Written instruction: Return the material exactly, first line through the line containing "far lumber stack')", and nothing more. Pictures stay out.
— Start —
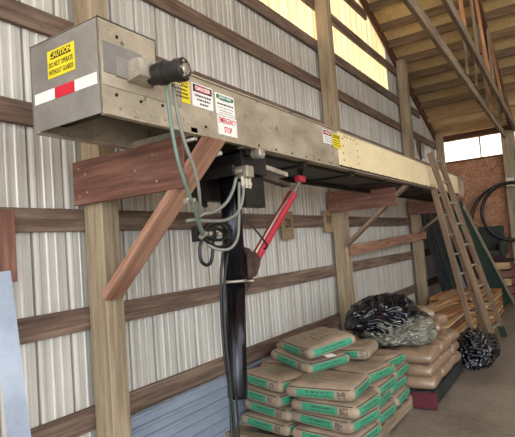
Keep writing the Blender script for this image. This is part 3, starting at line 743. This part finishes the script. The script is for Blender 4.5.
# near stack: layers of planks running along the wall
idx = 0
for k in range(7):
    for i in range(5):
        x = .38+i*.17; j0 = rng.uniform(-.12, .12); dx = rng.uniform(-.03, .03)
        if k == 6 and i in (0,): continue
        y0 = 6.45+j0-.10*(4-i)*.0; y1 = 8.35+rng.uniform(-.2, .2)
        plank(x, x+dx, y0, y1, .03+.058*k, .145, .036, rng.choice(['tan', 'orange', 'tan', 'redwood']) if k < 6 else rng.choice(['tan', 'orange']),
              'plank of the near lumber stack, %s layer, %s place from the wall' % (('bottom', 'second', 'third', 'fourth', 'fifth', 'sixth', 'top')[k], ('first', 'second', 'third', 'fourth', 'fifth')[i]), 'planks in the near lumber stack')
for i, (x0, y0, x1, y1, z, m) in enumerate(((.22, 6.10, .70, 8.1, .425, 'tan'), (.52, 6.30, .80, 8.3, .43, 'tan'), (.72, 6.25, 1.02, 8.2, .43, 'orange'), (.90, 6.15, 1.10, 7.9, .445, 'orange'), (.60, 6.5, .72, 8.4, .468, 'tan'))):
    plank(x0, x1, y0, y1, z, .14, .036, m, 'loose plank lying askew on the near lumber stack, %s from the wall' % ('first', 'second', 'fourth', 'fifth', 'third')[i], 'loose planks on the near lumber stack')
for k in range(6):
    for i in range(6):
        x = .40+i*.165
        plank(x, x+rng.uniform(-.01, .01), 8.75+rng.uniform(-.05, .05), 10.15+rng.uniform(-.08, .04), .05+.075*k, .15, .05, 'orange' if (i+k) % 3 else 'tan',
              'plank of the far lumber stack, %s layer, %s place from the wall' % (('bottom', 'second', 'third', 'fourth', 'fifth', 'top')[k], ('first', 'second', 'third', 'fourth', 'fifth', 'sixth')[i]), 'planks in the far lumber stack')

# ------------------------------------------------------------ ladders
def ladder(fl, fr, top_l, top_r, n, label, w_=.03, h_=.072, mat='ladder', pads=True):
    fl, fr, tl, tr = map(V, (fl, fr, top_l, top_r))
    t = thing('wooden_ladder', (fl+fr)/2, label, 'ladder')
    acr = (fr-fl).normalized()
    for a, b in ((fl, tl), (fr, tr)):
        upv = (b-a).cross(acr)
        rl = board('side_rail', a, b, w_, h_, M[mat], t, up=upv, bevel=.002)
        if pads:
            dd = (b-a).normalized()
            board('foot_pad', a+acr*0+dd*.0+upv.normalized()*0+V((.001, 0, 0)), a+dd*.16+V((.001, 0, 0)), w_+.014, h_+.014, M['greensheet'], rl, up=upv)
    for k in range(n):
        f_ = (k+.7)/n
        a, b = fl.lerp(tl, f_), fr.lerp(tr, f_)
        tube('rung', [a, b], .017, M['steel'], t, seg=8, smooth_n=1)
    return t
ladder((1.53, 7.25, .02), (1.57, 7.80, .02), (1.06, 6.62, 2.60), (1.07, 7.08, 2.60), 9, 'tall wooden ladder with dark foot pads leaning on the conveyor side')
ladder((1.34, 6.95, .02), (1.42, 7.36, .02), (1.07, 6.62, 2.12), (1.08, 7.02, 2.12), 8, 'shorter wooden ladder without foot pads, tucked behind the tall one', pads=False)
# ------------------------------------------------------------ leaning panels and channels
t = thing('green_panel', (1.2, 11.3, 0), 'long dark green panel with a pale edge leaning behind the ladders', 'panel')
board('panel_face', (1.24, 10.98, .03), (.78, 9.38, 2.02), .035, .26, M['greensheet'], t, up=(-1, -.8, 0))
board('pale_edge', (1.38, 11.05, .03), (.89, 9.47, 2.02), .05, .05, M['brass'], t, up=(-1, -.8, 0))
for i, (y, x, m) in enumerate(((9.75, .42, 'darksheet'), (9.98, .46, 'darksheet'), (10.2, .50, 'greensheet'), (10.45, .54, 'darksheet'), (10.7, .58, 'darksheet'), (10.95, .62, 'darksheet'))):
    tag(board('metal_channel', (x-.05, y, .45 if x > .3 else 0), (.12, y-.25, 2.12), .06, .20, M[m], up=(0, 1, 0)),
        'dark metal channel leaning against the wall behind the lumber, %s from the third post' % ('first', 'second', 'third', 'fourth', 'fifth', 'sixth')[i], 'channel', 'dark channels leaning behind the lumber')
tag(board('metal_strip', (.70, 9.95, .5), (.44, 9.35, 2.06), .03, .07, M['whitemetal'], up=(0, 1, 0)), 'pale blue white metal strip leaning just left of the ladders', 'strip')

# ------------------------------------------------------------ far wall corner
def coil(rad, rr, m, label, cx=1.52, cz=1.66, y=11.8):
    path = [(cx+rad*math.cos(a), y+.03*math.sin(a*3), cz+rad*math.sin(a)) for a in [k*2*math.pi/40 for k in range(41)]]
    return tag(tube('black_pipe_coil', path, rr, M['hoseblack'], seg=10, smooth_n=2), label, 'pipe', 'black pipe coils on the far wall')
coil(.88, .018, None, 'outermost thin black pipe coil on the far wall', cx=1.46, cz=1.64, y=11.72)
coil(.82, .018, None, 'thin black pipe coil just inside the outermost one on the far wall', cx=1.46, cz=1.69, y=11.76)
coil(.61, .036, None, 'thick inner black pipe coil on the far wall', cx=1.47, cz=1.89, y=11.70)
o = tag(link('junction_box', box_bm(.16, .08, .20, .01, c=(1.46, 11.80, 2.52)), M['brass']), 'small gray metal box on the far post above the coils', 'box')
t = thing('upholstered_chair', (1.0, 11.6, .86), 'dark green gray upholstered armchair with maroon cloth stacked on a crate by the far wall', 'chair')
def soft(name, c, s_, m, p, bev=.05, amp=.02):
    bm = box_bm(s_[0], s_[1], s_[2], bev, c=c)
    bmesh.ops.subdivide_edges(bm, edges=bm.edges[:], cuts=2, use_grid_fill=True)
    for v_ in bm.verts:
        q = v_.co; n_ = V((noise.noise(q*5), noise.noise(q*5+V((7, 0, 0))), noise.noise(q*5+V((0, 7, 0))))); v_.co = q+n_*amp*2
    return link(name, bm, M[m], p, None, True)
soft('backrest', (.98, 11.82, 1.34), (.52, .14, .56), 'cloth', t, .06, .02)
soft('seat', (.98, 11.58, 1.02), (.46, .50, .14), 'cloth', t, .04)
soft('armrest', (.74, 11.58, 1.14), (.10, .52, .32), 'cloth', t, .04); soft('armrest', (1.24, 11.58, 1.14), (.10, .52, .32), 'cloth', t, .04)
soft('seat_cover', (.98, 11.40, .93), (.58, .22, .13), 'purple', t, .04)
for sx_ in (.75, 1.22):
    for sy_ in (11.40, 11.80): link('leg', box_bm(.04, .04, .10, c=(sx_, sy_, .90)), M['header'], t)
t = thing('wooden_crate', (1.0, 11.6, 0), 'brown wooden crate under the armchair by the far wall', 'crate')
for k in range(5): board('slat', (.68, 11.30, .10+.17*k), (1.34, 11.30, .10+.17*k), .02, .14, M['redwood' if k % 2 else 'tan'], t)
for k in range(5): board('slat', (1.35, 11.32, .10+.17*k), (1.35, 11.90, .10+.17*k), .02, .14, M['redwood'], t)
board('crate_top', (.68, 11.60, .845), (1.36, 11.60, .845), .62, .02, M['redwood'], t)
for x in (.70, 1.33):
    board('corner_post', (x, 11.86, .0), (x, 11.86, .83), .04, .04, M['redwood'], t)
— End —
Response to the task:
Keep writing the Blender script for this image. This is part 3, starting at line 743. This part finishes the script. The script is for Blender 4.5.
# near stack: layers of planks running along the wall
idx = 0
for k in range(7):
    for i in range(5):
        x = .38+i*.17; j0 = rng.uniform(-.12, .12); dx = rng.uniform(-.03, .03)
        if k == 6 and i in (0,): continue
        y0 = 6.45+j0-.10*(4-i)*.0; y1 = 8.35+rng.uniform(-.2, .2)
        plank(x, x+dx, y0, y1, .03+.058*k, .145, .036, rng.choice(['tan', 'orange', 'tan', 'redwood']) if k < 6 else rng.choice(['tan', 'orange']),
              'plank of the near lumber stack, %s layer, %s place from the wall' % (('bottom', 'second', 'third', 'fourth', 'fifth', 'sixth', 'top')[k], ('first', 'second', 'third', 'fourth', 'fifth')[i]), 'planks in the near lumber stack')
for i, (x0, y0, x1, y1, z, m) in enumerate(((.22, 6.10, .70, 8.1, .425, 'tan'), (.52, 6.30, .80, 8.3, .43, 'tan'), (.72, 6.25, 1.02, 8.2, .43, 'orange'), (.90, 6.15, 1.10, 7.9, .445, 'orange'), (.60, 6.5, .72, 8.4, .468, 'tan'))):
    plank(x0, x1, y0, y1, z, .14, .036, m, 'loose plank lying askew on the near lumber stack, %s from the wall' % ('first', 'second', 'fourth', 'fifth', 'third')[i], 'loose planks on the near lumber stack')
for k in range(6):
    for i in range(6):
        x = .40+i*.165
        plank(x, x+rng.uniform(-.01, .01), 8.75+rng.uniform(-.05, .05), 10.15+rng.uniform(-.08, .04), .05+.075*k, .15, .05, 'orange' if (i+k) % 3 else 'tan',
              'plank of the far lumber stack, %s layer, %s place from the wall' % (('bottom', 'second', 'third', 'fourth', 'fifth', 'top')[k], ('first', 'second', 'third', 'fourth', 'fifth', 'sixth')[i]), 'planks in the far lumber stack')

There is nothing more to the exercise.